» Task to carry out:
In the listing below, find the line containing "base=N(nt,'ShaderNodeObjectInfo').outputs['Color']" and the line containing "c=mix(nt,1.,base,gray(nt,mrange(nt,t,0,1,.45,1.7)),'MULTIPLY')". Repeat exactly those two lines and every line between them, nothing more.

» Source excerpt:
_ _ _

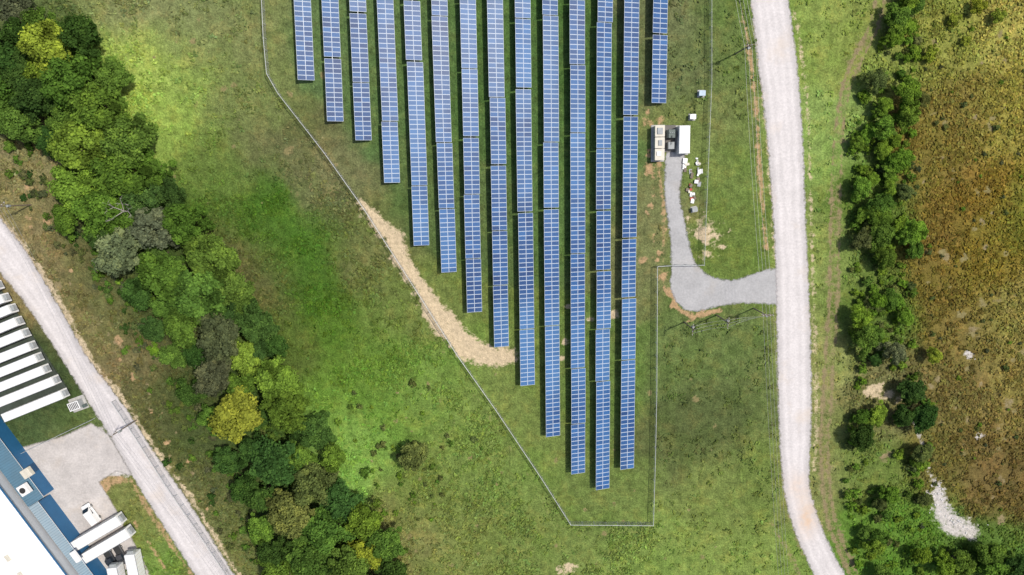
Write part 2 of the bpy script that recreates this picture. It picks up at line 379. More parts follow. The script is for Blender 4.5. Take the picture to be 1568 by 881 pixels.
# ------------------------------------------------ foliage
def leafmat(name,objcol=True):
    m,nt,b,o=mat(name)
    nt.nodes.remove(b)
    if objcol:
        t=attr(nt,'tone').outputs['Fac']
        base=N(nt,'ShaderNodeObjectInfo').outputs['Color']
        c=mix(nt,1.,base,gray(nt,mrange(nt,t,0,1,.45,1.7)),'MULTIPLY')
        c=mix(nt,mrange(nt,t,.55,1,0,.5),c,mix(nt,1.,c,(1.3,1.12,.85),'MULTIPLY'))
    else: c=attr(nt,'Col').outputs['Color']
    a=N(nt,'ShaderNodeBsdfDiffuse'); tr=N(nt,'ShaderNodeBsdfTranslucent'); ms=N(nt,'ShaderNodeMixShader'); ms.inputs[0].default_value=.25
    nt.links.new(c,a.inputs[0]); nt.links.new(c,tr.inputs[0]); nt.links.new(a.outputs[0],ms.inputs[1]); nt.links.new(tr.outputs[0],ms.inputs[2]); nt.links.new(ms.outputs[0],o.inputs[0])
    return m
leafm=leafmat('foliage'); weedm=leafmat('weed_foliage',False); bark=simple('bark',(.11,.085,.06),.95,0,.3,4)
def quads(cen,nrm,size,r):
    n=len(cen); nrm=nrm/np.linalg.norm(nrm,axis=1,keepdims=True)
    a=np.cross(nrm,r.normal(size=(n,3))); a/=np.linalg.norm(a,axis=1,keepdims=True); b=np.cross(nrm,a)
    s=size[:,None]; asp=r.uniform(.5,.9,(n,1))
    P=np.stack([cen-a*s,cen-b*s*asp+nrm*s*.15,cen+a*s,cen+b*s*asp-nrm*s*.1],1)
    return P.reshape(-1,3)
def make_tree(seed,nc=46,lpc=240,leaf=.055,bush=False):
    r=np.random.default_rng(seed)
    ph=r.uniform(0,6.28,3)
    th=r.uniform(0,2*np.pi,nc); rad=np.sqrt(r.uniform(0,1,nc))
    lob=.82+.18*np.sin(2*th+ph[0])+.15*np.sin(3*th+ph[1])+.10*np.sin(5*th+ph[2])
    rr=rad*lob*.85
    top=(1.62 if not bush else .95)
    zz=(.45 if not bush else .15)+ (top-.5 if not bush else top-.2)*np.sqrt(np.clip(1-(rr/.98)**2,0.02,1))*r.uniform(.5,1,nc)
    C=np.stack([rr*np.cos(th),rr*np.sin(th),zz],1); cr=r.uniform(.11,.25,nc)*(1.15-.35*rad)
    ci=np.repeat(np.arange(nc),lpc); n=len(ci)
    d=r.normal(size=(n,3)); d/=np.linalg.norm(d,axis=1,keepdims=True); d[:,2]=np.where(r.random(n)<.6,np.abs(d[:,2]),d[:,2])
    rho=r.uniform(.45,1.25,n)[:,None]
    P=C[ci]+d*cr[ci][:,None]*rho*np.array([1.1,1.1,.75])
    P[:,2]=np.maximum(P[:,2],.05)
    nrm=d+r.normal(size=(n,3))*.55+np.array([0,0,.35])
    q=quads(P,nrm,r.uniform(.5,1.2,n)*leaf,r)
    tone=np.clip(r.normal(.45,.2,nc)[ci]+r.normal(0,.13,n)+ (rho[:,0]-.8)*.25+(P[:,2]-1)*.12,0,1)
    mb=MB()
    tz=.6 if not bush else .2
    mb.cyl((0,0,0),(.02,.01,tz),.06 if not bush else .03,.04,0,7)
    for k in r.choice(nc,min(9,nc),replace=False):
        mid=C[k]*.5+np.array([0,0,tz*.5]); mb.cyl((.02,.01,tz*.9),mid,.03,.018,0,5); mb.cyl(mid,C[k],.018,.006,0,5)
    tv=np.array(mb.v); tf=mb.f
    allv=np.concatenate([q,tv]); nq=len(q)//4
    me=bpy.data.meshes.new('tree_mesh')
    faces=np.arange(len(q)).reshape(-1,4).tolist()+[[i+len(q) for i in f] for f in tf]
    me.from_pydata(allv.tolist(),[],faces)
    mi=np.zeros(len(faces),np.int32); mi[nq:]=1
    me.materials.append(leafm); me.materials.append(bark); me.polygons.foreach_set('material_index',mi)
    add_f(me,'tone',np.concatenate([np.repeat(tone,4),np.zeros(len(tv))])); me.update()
    return me
trees=[make_tree(i+10,58,170,.052) for i in range(9)]
bushes=[make_tree(i+50,18,90,.09,True) for i in range(6)]
COL={'y':(134,146,54),'g':(90,120,50),'b':(110,140,52),'d':(64,92,44),'o':(100,112,64),'s':(104,118,86),'r':(90,98,68)}
def tree(u,v,rp,k,bush=False,name=None):
    R=rp/6.5; R*= 1.12
    me=random.choice(bushes if bush else trees)
    o=bpy.data.objects.new(name or ('shrub' if bush else 'deciduous_tree'),me)
    h=R*(.6 if bush else 1.15)
    p=W(u,v,h); o.location=(p.x,p.y,0); o.rotation_euler=(0,0,random.uniform(0,6.28)); zs=random.uniform(.85,1.1)
    o.scale=(R,R*random.uniform(.88,1.1),R*zs)
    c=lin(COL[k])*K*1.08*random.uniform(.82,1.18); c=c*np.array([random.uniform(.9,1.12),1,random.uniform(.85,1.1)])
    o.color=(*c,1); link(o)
TL=[(70,72,42,'y'),(28,48,32,'d'),(118,55,34,'d'),(108,125,42,'g'),(52,150,36,'d'),(20,110,30,'d'),(28,192,30,'g'),(150,165,42,'g'),(196,212,42,'g'),(120,225,44,'b'),(90,185,30,'g'),
(185,262,46,'g'),(112,285,40,'b'),(216,300,36,'d'),(232,255,26,'g'),(150,325,42,'g'),(232,350,38,'s'),(182,385,38,'s'),(280,340,38,'g'),(318,395,42,'g'),(250,425,42,'g'),(205,345,30,'g'),
(300,452,44,'g'),(352,440,34,'g'),(282,500,36,'g'),(336,518,38,'r'),(390,495,32,'d'),(375,548,28,'b'),(425,585,38,'b'),(326,575,34,'r'),(358,640,42,'y'),(440,630,40,'g'),
(478,665,34,'d'),(418,712,44,'d'),(478,742,36,'o'),(522,770,34,'d'),(440,790,40,'o'),(498,815,42,'g'),(556,800,34,'b'),(588,838,34,'g'),(470,862,38,'g'),(632,700,26,'o'),(535,868,38,'g'),
(560,850,30,'y'),(400,760,30,'d'),(20,10,30,'r'),(-20,80,40,'d'),(-20,160,36,'g'),(600,885,30,'d'),(510,700,24,'b'),(545,930,40,'g'),(425,880,34,'g'),(345,480,26,'d'),(240,390,26,'d'),(385,690,24,'d'),
(0,140,30,'g'),(168,120,30,'g'),(60,110,28,'b'),(140,205,26,'d'),(395,540,24,'d'),(70,215,24,'d'),(210,450,26,'d'),(250,470,24,'g'),(300,545,26,'d'),(160,360,26,'d'),(370,590,26,'g'),(60,40,28,'g'),(395,640,24,'d'),
(100,335,24,'g'),(262,300,26,'d'),(232,505,22,'d'),(262,545,22,'g'),(292,600,24,'d'),(320,640,20,'g'),(350,705,26,'d'),(372,748,24,'d'),(402,812,28,'g'),(420,845,28,'d'),(456,700,28,'g'),(492,735,24,'o'),(372,470,24,'g'),(420,530,22,'d'),(330,450,24,'d'),(560,905,30,'d')]
for t in TL: tree(*t)
belt=[(40,60),(120,180),(170,280),(240,370),(300,460),(360,560),(410,660),(460,750),(520,830),(570,880)]
bl=smooth(belt,8)
for i in range(150):
    p=random.choice(bl); tree(p[0]+random.gauss(-10,36),p[1]+random.gauss(12,26),random.uniform(7,15),random.choice('ggddbo'),True)
for i in range(160):
    t=random.random(); u=np.interp(t,[0,.25,.5,.75,1],[20,120,220,300,390]); v=np.interp(t,[0,.25,.5,.75,1],[225,375,520,680,860])
    tree(u+random.gauss(0,18),v+random.gauss(0,12),random.uniform(3,9),random.choice('ggdoor'),True)
def band(v):
    a=np.interp(v,[0,60,150,200,560,640,700,780,881],[1372,1354,1322,1304,1303,1300,1292,1297,1307])
    b=np.interp(v,[0,120,200,400,560,620,700,780,820,881],[1400,1415,1400,1395,1400,1430,1425,1425,1480,1590]); return a,b
cnt=0
for i in range(1400):
    v=random.uniform(-30,910); a,b_=band(v); u=random.uniform(a,b_)
    if (565<v<635 and 1320<u<1385) or (640<v<740 and 1325<u<1400 and random.random()<.7): continue
    if v>720 and v<850 and 1410<u<1505: continue
    cnt+=1
    if cnt<66: tree(min(u+10,b_+6),v,random.uniform(11,20),random.choice('gbgbgbo' if v<500 else 'gdgbbo'))
    elif cnt<400: tree(u,v,random.uniform(4,11),random.choice('gbbbbo'),True)
for (u,v,r_,k) in [(1328,520,24,'g'),(1400,600,22,'d'),(1418,640,24,'d'),(1322,670,22,'d'),(1370,540,20,'s'),(1395,140,22,'b'),(1380,245,20,'b'),(1378,25,20,'g'),(1350,360,20,'g'),(1520,850,26,'g'),(1560,870,28,'d'),(1475,866,22,'g'),(1430,545,14,'y'),(1535,875,26,'b')]: tree(u,v,r_,k)
for i in range(110): tree(random.uniform(1400,1600),random.uniform(-20,880),random.uniform(2,6),random.choice('orob'),True)
for i in range(60): tree(random.gauss(620,60),random.gauss(720,60),random.uniform(3,7),random.choice('gbo'),True)
for (u,v,r_) in [(1500,10,16),(1530,25,14),(1460,30,12),(1480,60,10),(1425,80,14)]: tree(u,v,r_,'y',True)
# weeds
def field_weeds(name,n,dens,size,lo=.85,hi=1.7):
    u=rng.uniform(-20,1590,n*4); v=rng.uniform(-20,900,n*4)
    k=rng.random(n*4)<dens(u,v); u,v=u[k][:n],v[k][:n]; n=len(u)
    P=np.array([W(a,b_)[:] for a,b_ in zip(u,v)])
    bcx=shaded_base_col(u,v)*K*rng.uniform(lo,hi,(n,1))*np.stack([rng.uniform(.88,1.12,n),rng.uniform(.97,1.08,n),rng.uniform(.8,1.1,n)],1)
    q=6; ci=np.repeat(np.arange(n),q); s=rng.uniform(*size,n)[ci]
    off=rng.normal(size=(n*q,3))*np.array([.55,.55,.1])*s[:,None]; c=P[ci]+off; c[:,2]=np.abs(off[:,2])+s*.22
    nr=rng.normal(size=(n*q,3))*.38+np.array([0,0,1.])
    Q=quads(c,nr,s*rng.uniform(.3,.6,n*q),rng)
    me=raw_mesh(name,Q,np.arange(len(Q)).reshape(-1,4)); add_col(me,'Col',np.repeat(bcx[ci]*rng.uniform(.8,1.25,(n*q,1)),4,0)); me.materials.append(weedm); link(bpy.data.objects.new(name,me))
fen=[(403,-50),(408,60),(413,115),(430,145),(500,235),(560,320),(640,445),(700,540),(760,625),(830,730),(873,798),(998,799),(1001,700),(1003,600),(1004,407)]
fp=fen+[(1004,-50)]
roadp=RL+RR[::-1]; lroad=LL+LR[::-1]
def allow(u,v):
    k=(sd_poly(u,v,roadp)<-4)&(sd_poly(u,v,lroad)<-4)&(sd_poly(u,v,fp)<-3)
    k&=~((u<190)&(v>430)&(u<(v-430)*.6+60))
    k&=~((u>1010)&(u<1200)&(v>180)&(v<490))&(dirt_field(u,v)[0]<.3)
    return k
def dn(u,v):
    a=allow(u,v); p=.10+.9*np.clip((fbm(u/38,v/38,77)-.42)*4,0,1)
    p=np.where((u>1000)&(u<1300),p*.18,p); p=np.where((u<420)&(v<300)&(u>230),p*.2,p)
    p=np.where((u>330)&(u<520)&(v>190)&(v<300),p*.3,p)
    return a*p
field_weeds('meadow_weeds',24000,dn,(.3,.85))
def dn2(u,v): return allow(u,v)*(u>1385)*np.clip((fbm(u/25,v/25,99)-.3)*2.5,.1,1)
field_weeds('marsh_grass',13000,dn2,(.3,.9),.6,1.7)
# dead tree
mb=MB()
def br(p,d,l,r,n):
    q=p+d*l; mb.cyl(p,q,r,r*.6,deadw,5)
    if n>0:
        for i in range(3):
            br(q,(d+Vector((random.gauss(0,.6),random.gauss(0,.6),random.gauss(0.1,.35)))).normalized(),l*.68,r*.6,n-1)
deadw=simple('bleached_deadwood',(.38,.35,.31),.9)
br(Vector((0,0,0)),Vector((0.05,0,1)),8,.2,0)
for i in range(4): br(Vector((.4,0,7.7)),Vector((math.cos(i*1.3),math.sin(i*1.3),.8)).normalized(),2.1,.1,2)
o=mb.obj('dead_tree'); p=W(178,324,10); o.location=(p.x,p.y,0)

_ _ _

» Output of the task:
        base=N(nt,'ShaderNodeObjectInfo').outputs['Color']
        c=mix(nt,1.,base,gray(nt,mrange(nt,t,0,1,.45,1.7)),'MULTIPLY')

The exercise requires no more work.